Important disclaimers: I love Hofstadter and could read his musings to no end, and Surfaces and Essences is long and gets deep into the weeds of linguistics and thought.

This has become one of the most important books I've ever read. Hofstadter and Sander are making a very bold claim: all cognition is analogy making. However, if you're like me, this doesn't feel all that unlikely, so they first need to convince you that this claim is quite bold (keying on "all"), and proceed to dismantle beliefs you have about cognition and categorization by slowly chipping away at that mountain.

Thus, their task is large, and the book is very long. At times it feels like it may be going in circles or nowhere in particular. But it's broken my ability to think in categorized binary terms about things. For me, it was an upgrade to my cognitive firmware.

I can't begin to capture everything the book covers.

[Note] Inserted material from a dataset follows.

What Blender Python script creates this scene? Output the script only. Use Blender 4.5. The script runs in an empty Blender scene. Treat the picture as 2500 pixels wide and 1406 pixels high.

However, one final disclaimer: the core of the argument is in this Hofstadter lecture: Analogy as the Core of Cognition. The lecture is great and far shorter than the book, so is perhaps is a better starting place. If you love it, then tackle this book.

Ratings

These are entirely subjective, and roughly try to capture my personal enjoyment and usefulness, and how likely I'd recommend it to others. Don't read too much into this unless you love my judgement. Rough guidelines:

A: Top quartile. Changed the way I think about something.

B: Worthwhile. I took away something useful.

C: Didn't hit, wouldn't directly recommend. Likely won't revisit.